Morson speaks with conviction about the peril of “ideological
segregation”: “It was very easy for white people to believe evil things
of black people when they never met any. But when you live with
somebody, you realize that they’re no worse than you are. . . . We’ve
increasingly had ideological segregation on both sides. Each side has
caricature views of the other.”
The
assumption of historical inevitability may play a part here. You hear
it in our political language: A favored policy is “an idea whose time
has come,” a disfavored one is “on the wrong side of history.” This sort
of teleological thinking—history has a direction, and that direction is
identical with our political views—is fervently, if unconsciously,
embraced by highly educated people today. It was also “one of the
central arguments of late-19th-century Russian thought,” Mr. Morson
says.
“Does
history have a direction? And is later necessarily better? The greatest
thinkers—Tolstoy, Alexander Herzen—answered no, later is not always
better. They believed that sort of thinking was an importation of
religious providentialism into history—the determinism of Hegel and
Marx. The difficulty of this form of thinking is that it paralyzes you
from acting. Between the wars, it was common for people to say: ‘Yes,
you may like liberal democracy, but that’s of the past. We fascists are
of the future.’ Or ‘We communists are of the future.’ People would
resign themselves to the inevitable and conclude, ‘Well I can’t fight
the future, I can’t resist the fascists or the communists.’ ”
I
suggest that the American left is very fond of this teleological
language—Barack Obama spoke in his first inaugural address of the
“worn-out dogmas that for far too long have strangled our politics.” But
Mr. Morson reminds me that Ronald Reagan used similar rhetoric. “Part
of being a revolutionary is knowing that you don’t have to acquiesce to
the tired, old ideas of the past,” he said in a 1985 speech.
Another
marker of the Russian intelligentsia was the sheer contempt its members
had for the peasants and workers they claimed to represent. “How many
workers, how many peasants, were even in the Bolshevik Party? Very few.
. . . Lenin’s whole idea was that ‘the working class, left to itself,
will never develop more than a trade-union consciousness.’ That’s his
famous phrase. They had to be led by the intelligentsia and completely
disciplined. No matter what you say, they will do it, no matter how
violent. They don’t have to understand the reasons, they’ll just do it.
Because they’re the agents of history, as Marx described them. . . .

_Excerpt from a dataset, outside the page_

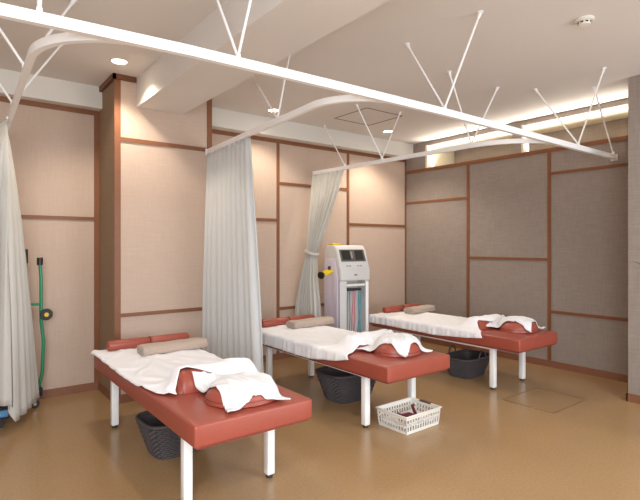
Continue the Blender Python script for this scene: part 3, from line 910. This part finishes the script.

That implies a contempt for the working class and a greater contempt for
the peasantry.”
The
supposition that America is moving toward anarchy or revolution because
we’ve had a week of riots—or three years of bad faith and acrimony, or
three decades of polarization—still seems hard to accept. Mr. Morson is
careful not to predict the course of events. He uses the phrase “insofar
as the Russian example applies” more than once.
But,
he says, “we have a major depression, we have terrible fear from the
illness, and now we have mass riots in the street, which our leaders do
not seem to know how to handle. That’s a very rapid slide from only a
year ago. And there’s no reason to think it will slow down. The slide
could well continue.”
And
history can unfold in unpredictable ways. Who would have guessed 20
years ago, he asks, that the First Amendment’s free-speech guarantee
would become passé on the liberal left? “I used to get a laugh from
students by quoting a Soviet citizen I talked to once. He said to me,
‘Of course we have freedom of speech. We just don’t allow people to
lie.’ That used to get a laugh! They don’t laugh anymore.”